External corrosion direct assessment (ECDA) methodology is described in the NACE International standard practice SP05021 for integrity assessment of external corrosion threats on buried pipelines. This methodology can be used in combination or separately with NACE SP02042 on stress corrosion cracking (SCC) direct assessment methodology.
The NACE ECDA protocol is a four-step process:
1. Pre-Assessment—Documenting the combination of a pipeline’s physical characteristics, operating history, and prior inspections.
2. Indirect Inspection—Conducting complementary aboveground field surveys like direct current voltage gradient (DCVG), close interval potential (CIP), pipeline current mapping, and soil resistivity measurements.
3. Direct Examination—Exposing the pipe for verification of the aboveground survey results and physical inspection of the pipe coating, pipe surface, and soil electrolyte.
4. Post Assessment—Integrating the results gathered in steps 1, 2, and 3 for overall integrity assessment, validation of the external ECDA process, and determination of the interval period to repeat the ECDA process.
Case History
As part of the pipeline integrity assessment program of a natural gas transmission pipeline company, ECDA evaluation was scheduled on an 18-in (457-mm) diameter pipeline in central Pakistan in a high consequence area. As a first step, data collection (pre-assessment) was carried out. The main attributes of the pipeline are listed in Table 1.
In the second step, field surveys (indirect assessment) were completed and data were collected. The survey data were analyzed through customized software, and direct examination locations were earmarked. Table 2 shows the summary of results obtained.
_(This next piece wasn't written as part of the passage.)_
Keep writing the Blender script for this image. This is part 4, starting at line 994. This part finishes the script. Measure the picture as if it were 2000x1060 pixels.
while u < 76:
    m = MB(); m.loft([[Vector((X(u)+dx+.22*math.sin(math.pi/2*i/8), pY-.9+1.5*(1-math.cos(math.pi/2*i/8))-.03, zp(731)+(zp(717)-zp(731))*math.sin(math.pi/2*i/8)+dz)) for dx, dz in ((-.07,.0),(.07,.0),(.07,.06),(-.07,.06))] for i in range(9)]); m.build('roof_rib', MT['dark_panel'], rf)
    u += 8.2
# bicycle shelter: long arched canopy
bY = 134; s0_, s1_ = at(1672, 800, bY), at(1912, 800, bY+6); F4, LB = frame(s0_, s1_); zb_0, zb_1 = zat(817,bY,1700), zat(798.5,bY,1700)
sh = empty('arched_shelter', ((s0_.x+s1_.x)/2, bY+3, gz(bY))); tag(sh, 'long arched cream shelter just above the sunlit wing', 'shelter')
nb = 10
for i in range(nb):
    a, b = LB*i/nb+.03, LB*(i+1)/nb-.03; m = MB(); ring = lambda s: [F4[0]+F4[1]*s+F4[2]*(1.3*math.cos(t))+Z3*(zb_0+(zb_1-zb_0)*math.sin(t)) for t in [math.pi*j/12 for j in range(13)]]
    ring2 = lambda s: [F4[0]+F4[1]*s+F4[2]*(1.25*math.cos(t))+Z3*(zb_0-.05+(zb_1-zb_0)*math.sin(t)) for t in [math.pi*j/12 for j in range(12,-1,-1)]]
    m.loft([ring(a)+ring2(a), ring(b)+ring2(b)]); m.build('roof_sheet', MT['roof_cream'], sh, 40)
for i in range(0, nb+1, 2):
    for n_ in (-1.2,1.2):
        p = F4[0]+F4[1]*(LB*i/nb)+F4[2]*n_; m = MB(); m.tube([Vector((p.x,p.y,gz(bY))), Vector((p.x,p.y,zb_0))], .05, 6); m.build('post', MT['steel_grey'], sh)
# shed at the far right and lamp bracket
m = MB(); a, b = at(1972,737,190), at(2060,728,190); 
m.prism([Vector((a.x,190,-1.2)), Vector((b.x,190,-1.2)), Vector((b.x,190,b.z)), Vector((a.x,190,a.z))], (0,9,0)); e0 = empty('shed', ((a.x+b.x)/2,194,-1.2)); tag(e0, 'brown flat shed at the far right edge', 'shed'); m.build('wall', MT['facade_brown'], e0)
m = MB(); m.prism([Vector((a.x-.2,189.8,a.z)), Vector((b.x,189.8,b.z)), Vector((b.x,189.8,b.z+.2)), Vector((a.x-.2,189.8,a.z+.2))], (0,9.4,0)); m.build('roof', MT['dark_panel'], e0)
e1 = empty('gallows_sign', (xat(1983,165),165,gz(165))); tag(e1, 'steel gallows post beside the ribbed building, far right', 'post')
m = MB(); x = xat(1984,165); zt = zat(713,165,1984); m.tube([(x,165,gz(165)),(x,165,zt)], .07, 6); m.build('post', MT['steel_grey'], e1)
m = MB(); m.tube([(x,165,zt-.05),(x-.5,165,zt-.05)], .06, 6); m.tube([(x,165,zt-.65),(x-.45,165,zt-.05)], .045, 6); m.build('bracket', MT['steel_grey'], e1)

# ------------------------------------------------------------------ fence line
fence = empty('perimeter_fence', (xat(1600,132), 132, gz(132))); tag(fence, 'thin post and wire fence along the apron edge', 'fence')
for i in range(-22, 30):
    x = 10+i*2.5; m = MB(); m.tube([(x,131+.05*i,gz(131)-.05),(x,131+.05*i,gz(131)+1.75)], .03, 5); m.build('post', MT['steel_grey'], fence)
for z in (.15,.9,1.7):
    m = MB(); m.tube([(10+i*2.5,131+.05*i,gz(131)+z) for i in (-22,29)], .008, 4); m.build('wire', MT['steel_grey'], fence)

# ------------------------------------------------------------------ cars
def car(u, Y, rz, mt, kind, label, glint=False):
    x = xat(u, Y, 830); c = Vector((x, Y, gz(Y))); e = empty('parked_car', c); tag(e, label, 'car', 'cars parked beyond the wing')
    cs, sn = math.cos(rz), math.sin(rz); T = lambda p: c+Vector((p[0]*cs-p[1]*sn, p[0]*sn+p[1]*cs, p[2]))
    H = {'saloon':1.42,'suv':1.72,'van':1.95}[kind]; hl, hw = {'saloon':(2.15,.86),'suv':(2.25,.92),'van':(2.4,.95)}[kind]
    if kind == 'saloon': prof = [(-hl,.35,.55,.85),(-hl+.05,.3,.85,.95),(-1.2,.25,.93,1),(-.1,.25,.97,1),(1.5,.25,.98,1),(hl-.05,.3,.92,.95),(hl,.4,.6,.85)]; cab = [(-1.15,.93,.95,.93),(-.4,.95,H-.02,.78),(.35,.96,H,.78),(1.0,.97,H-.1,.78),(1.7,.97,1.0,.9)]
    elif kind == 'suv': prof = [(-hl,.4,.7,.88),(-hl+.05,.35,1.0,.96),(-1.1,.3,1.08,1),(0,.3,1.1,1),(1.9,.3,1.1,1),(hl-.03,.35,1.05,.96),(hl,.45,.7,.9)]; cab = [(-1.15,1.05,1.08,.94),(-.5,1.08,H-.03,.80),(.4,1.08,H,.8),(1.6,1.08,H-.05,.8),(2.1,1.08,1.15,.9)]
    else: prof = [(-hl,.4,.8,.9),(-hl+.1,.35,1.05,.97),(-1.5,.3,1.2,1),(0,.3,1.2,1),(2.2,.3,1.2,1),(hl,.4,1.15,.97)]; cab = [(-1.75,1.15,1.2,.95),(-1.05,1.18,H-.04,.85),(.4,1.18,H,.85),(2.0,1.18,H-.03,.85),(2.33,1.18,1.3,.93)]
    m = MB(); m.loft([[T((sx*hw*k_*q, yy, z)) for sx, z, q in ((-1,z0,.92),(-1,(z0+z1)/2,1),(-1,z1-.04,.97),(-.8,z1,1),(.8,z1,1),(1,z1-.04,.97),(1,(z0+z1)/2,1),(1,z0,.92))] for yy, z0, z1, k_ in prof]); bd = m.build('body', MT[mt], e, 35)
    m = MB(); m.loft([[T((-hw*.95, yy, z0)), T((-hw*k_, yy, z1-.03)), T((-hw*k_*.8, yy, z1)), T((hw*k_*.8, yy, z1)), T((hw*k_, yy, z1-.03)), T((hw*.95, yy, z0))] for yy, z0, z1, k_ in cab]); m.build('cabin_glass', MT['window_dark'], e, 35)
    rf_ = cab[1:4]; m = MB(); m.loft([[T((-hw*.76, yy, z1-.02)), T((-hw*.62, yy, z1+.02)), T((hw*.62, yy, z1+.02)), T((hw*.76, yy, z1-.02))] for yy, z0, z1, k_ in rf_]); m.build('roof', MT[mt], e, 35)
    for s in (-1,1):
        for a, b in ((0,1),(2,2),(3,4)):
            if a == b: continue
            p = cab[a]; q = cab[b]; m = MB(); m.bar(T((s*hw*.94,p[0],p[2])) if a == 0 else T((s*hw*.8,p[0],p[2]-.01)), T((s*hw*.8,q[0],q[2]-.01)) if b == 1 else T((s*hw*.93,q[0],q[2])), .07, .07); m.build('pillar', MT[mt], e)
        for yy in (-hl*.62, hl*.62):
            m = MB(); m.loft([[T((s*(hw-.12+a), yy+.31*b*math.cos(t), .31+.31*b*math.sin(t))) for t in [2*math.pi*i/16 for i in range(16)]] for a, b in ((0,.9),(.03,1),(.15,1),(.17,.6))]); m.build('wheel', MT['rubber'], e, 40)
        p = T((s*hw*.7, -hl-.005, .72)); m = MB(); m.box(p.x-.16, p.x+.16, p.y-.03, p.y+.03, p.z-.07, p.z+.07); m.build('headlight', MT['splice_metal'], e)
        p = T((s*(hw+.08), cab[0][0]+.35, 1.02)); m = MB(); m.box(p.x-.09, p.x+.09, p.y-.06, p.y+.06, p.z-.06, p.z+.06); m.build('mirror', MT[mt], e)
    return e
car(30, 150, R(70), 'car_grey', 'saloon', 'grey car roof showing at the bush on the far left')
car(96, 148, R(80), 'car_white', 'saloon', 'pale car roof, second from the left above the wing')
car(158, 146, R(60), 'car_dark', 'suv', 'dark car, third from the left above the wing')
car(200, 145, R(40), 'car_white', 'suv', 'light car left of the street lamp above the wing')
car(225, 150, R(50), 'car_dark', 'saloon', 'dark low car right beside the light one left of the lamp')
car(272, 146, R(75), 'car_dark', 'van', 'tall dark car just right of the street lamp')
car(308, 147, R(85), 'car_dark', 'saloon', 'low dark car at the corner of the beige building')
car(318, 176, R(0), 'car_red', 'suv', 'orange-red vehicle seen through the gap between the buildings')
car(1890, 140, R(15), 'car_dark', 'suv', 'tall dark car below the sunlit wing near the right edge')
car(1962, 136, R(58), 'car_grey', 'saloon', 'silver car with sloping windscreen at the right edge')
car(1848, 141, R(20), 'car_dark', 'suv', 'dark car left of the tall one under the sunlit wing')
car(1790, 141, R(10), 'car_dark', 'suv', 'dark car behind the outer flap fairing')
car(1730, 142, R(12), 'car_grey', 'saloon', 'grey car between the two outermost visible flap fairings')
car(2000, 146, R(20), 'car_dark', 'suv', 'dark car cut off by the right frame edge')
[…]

On the basis of the initial two steps, the third step of visual examination (direct examination) was planned. Table 3 shows the results.
During indirect inspection data analysis, a large coating fault with low pipe-to-soil (P/S) potential was observed and selected for direct examination. The pipeline was excavated for visual examination. Cracked and disbonded coating with minor rusting and a minor crack on the pipe surface were observed. The soil pH, measured with litmus paper, was found to be 12. In the past, the pipeline operating company had a history of six pipeline failures, all attributed to high pH SCC. The design and operating parameters of previous pipeline ruptures are tabulated in Table 4.
The design and operating data from previous incidents were compared with the data of the pipeline under assessment. It was concluded that the pipeline was under threat of SCC. The operating pressure of the pipeline was reduced immediately to avert any incident of pipeline rupture. The pipeline industry’s applicable standards, NACE SP0204, SP0502, and SP0169;3 and ASME B31.84 and B31.8S,5 were consulted and further assessments were planned.
The further inspections were conducted as guided in NACE SP0204 to verify the presence and depth of the crack:
• Visual inspection
• Ultrasonic inspection
• Dye penetrant testing
• In situ metallography
The results of these nondestructive tests (NDTs) revealed the presence of a 4-in (102-mm) long crack at the pipe surface with a depth of 3.6 mm. The photographic records are shown in Figures 1 and 2.
The presence of the crack was verified from the results of the above inspections. Then the pipeline operator decided to validate the results of the NDTs and assess the pipeline integrity by hydrostatic pressure testing in accordance with the guidelines in ASME B-31.8: “For the pipelines in which SCC has been identified, defects may be mitigated by pressure testing to a pressure that will create a hoop stress of at least 100% of the SMYS [specified minimum yield strength] at the high point elevation. The pressure test for SCC shall be held long enough for the test pressure to stabilize, in most cases one half hour or less.”
The hydrostatic testing of the pipeline up to a pressure of 1,803 psig (hoop stress equivalent to 100% of SMYS) was planned and testing started. The pipeline ruptured from the detected crack at a pressure of 1,575 psig (hoop stress equivalent to 87% SMYS), thus validating the assessment made by the direct assessment process. The rupture is shown in Figure 3.
The ruptured portion of pipe was replaced and the pipeline was again hydrostatically tested up to a pressure of 1,803 psig (hoop stress equivalent to 100% of SMYS) for 10 min and at 1,620 psig (1.25 times MAOP) for 24 h. The pipeline was qualified for service and was put into operation.
The success of applying the ECDA methodology was verified, and a high-pressure gas pipeline failure was averted.
References
1 NACE SP0502-2010, “Pipeline External Corrosion Direct Assessment Methodology” (Houston, TX: NACE International, 2010).
2 NACE SP0204-2015, “Stress Corrosion Cracking (SCC) Direct Assessment Methodology” (Houston, TX: NACE, 2015).
3 NACE SP0169-2013, “Control of External Corrosion on Underground or Submerged Metallic Piping Systems” (Houston, TX: NACE, 2013).
4 ASME B31.8, “Gas Distribution and Transmission Piping Systems” (New York, NY: ASME).
5 ASME B31.8S, “Managing System Integrity of Gas Pipelines” (New York, NY: ASME).